**What you are asked to do**
Which lines in the records below contain the word "this"? Copy each one out.

**Data to use**
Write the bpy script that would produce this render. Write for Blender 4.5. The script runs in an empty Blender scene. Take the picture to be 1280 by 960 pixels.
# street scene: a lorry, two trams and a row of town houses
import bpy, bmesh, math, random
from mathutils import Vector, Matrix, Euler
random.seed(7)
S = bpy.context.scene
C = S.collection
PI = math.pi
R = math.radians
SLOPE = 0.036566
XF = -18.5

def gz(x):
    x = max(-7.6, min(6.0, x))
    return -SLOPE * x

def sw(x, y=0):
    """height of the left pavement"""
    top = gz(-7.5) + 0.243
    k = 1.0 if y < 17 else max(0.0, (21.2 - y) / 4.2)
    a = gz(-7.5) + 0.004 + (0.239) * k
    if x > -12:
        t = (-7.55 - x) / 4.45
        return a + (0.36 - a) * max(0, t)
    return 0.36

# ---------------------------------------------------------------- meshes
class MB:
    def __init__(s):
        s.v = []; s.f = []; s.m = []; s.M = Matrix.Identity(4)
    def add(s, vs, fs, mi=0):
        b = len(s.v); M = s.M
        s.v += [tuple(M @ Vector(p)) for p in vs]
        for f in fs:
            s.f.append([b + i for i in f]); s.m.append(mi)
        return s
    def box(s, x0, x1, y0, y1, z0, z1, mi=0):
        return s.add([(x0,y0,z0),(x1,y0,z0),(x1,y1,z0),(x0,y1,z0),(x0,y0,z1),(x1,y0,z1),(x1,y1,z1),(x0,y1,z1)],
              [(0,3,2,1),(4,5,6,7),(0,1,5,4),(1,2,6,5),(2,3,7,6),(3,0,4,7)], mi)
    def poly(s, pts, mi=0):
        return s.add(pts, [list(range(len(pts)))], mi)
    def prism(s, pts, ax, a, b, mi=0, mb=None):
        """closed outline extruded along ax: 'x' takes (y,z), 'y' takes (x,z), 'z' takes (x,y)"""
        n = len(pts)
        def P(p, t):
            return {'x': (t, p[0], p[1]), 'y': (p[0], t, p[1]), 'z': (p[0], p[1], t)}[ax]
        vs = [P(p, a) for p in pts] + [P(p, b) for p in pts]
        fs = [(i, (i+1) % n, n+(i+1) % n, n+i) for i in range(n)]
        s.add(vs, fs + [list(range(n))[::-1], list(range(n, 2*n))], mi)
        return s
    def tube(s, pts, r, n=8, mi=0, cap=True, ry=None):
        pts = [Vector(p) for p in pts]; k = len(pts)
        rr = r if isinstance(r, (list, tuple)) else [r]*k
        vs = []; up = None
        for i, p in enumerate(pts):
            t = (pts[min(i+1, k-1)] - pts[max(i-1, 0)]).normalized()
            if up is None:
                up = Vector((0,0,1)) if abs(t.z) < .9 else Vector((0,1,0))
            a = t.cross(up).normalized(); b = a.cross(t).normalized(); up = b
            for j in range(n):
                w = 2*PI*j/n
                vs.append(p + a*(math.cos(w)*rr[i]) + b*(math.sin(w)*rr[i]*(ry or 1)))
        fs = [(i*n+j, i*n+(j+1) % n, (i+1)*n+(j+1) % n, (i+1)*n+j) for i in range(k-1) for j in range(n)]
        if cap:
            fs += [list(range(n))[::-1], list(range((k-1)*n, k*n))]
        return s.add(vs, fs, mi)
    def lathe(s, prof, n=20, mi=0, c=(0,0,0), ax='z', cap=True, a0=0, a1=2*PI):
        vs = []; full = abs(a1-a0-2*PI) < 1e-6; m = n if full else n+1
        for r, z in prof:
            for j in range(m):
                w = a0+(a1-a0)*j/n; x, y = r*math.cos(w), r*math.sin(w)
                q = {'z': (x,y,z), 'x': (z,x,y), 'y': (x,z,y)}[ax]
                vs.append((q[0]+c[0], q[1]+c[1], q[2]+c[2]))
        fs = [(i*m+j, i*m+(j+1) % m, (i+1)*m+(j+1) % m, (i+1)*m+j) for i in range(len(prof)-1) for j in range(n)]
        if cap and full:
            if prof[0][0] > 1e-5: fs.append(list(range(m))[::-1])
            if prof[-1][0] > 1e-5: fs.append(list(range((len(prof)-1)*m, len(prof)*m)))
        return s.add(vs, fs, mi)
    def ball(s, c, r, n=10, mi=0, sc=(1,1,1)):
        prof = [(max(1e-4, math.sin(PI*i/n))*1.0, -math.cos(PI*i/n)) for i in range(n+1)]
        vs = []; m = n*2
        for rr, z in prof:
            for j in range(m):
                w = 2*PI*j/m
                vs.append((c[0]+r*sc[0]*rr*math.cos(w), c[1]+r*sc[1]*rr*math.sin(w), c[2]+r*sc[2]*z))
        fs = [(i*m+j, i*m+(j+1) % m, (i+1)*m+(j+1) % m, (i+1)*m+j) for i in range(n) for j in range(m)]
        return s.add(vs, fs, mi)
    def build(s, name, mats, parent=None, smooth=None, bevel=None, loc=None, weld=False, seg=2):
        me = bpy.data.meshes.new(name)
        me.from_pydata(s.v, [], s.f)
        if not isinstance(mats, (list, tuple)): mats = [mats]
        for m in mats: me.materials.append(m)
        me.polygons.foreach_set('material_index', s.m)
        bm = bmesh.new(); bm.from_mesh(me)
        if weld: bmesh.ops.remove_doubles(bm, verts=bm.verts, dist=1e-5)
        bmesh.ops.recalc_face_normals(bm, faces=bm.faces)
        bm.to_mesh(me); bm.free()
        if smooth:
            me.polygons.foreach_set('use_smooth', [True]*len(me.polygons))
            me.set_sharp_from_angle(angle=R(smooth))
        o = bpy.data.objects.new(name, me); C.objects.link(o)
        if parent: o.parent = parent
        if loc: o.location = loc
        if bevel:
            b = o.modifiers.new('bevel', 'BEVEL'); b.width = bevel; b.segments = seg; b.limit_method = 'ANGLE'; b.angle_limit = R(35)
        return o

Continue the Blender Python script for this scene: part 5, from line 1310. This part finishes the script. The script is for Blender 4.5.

**Solution**
Write the bpy script that would produce this render. Write for Blender 4.5. The script runs in an empty Blender scene. Take the picture to be 1280 by 960 pixels.
Continue the Blender Python script for this scene: part 5, from line 1310. This part finishes the script. The script is for Blender 4.5.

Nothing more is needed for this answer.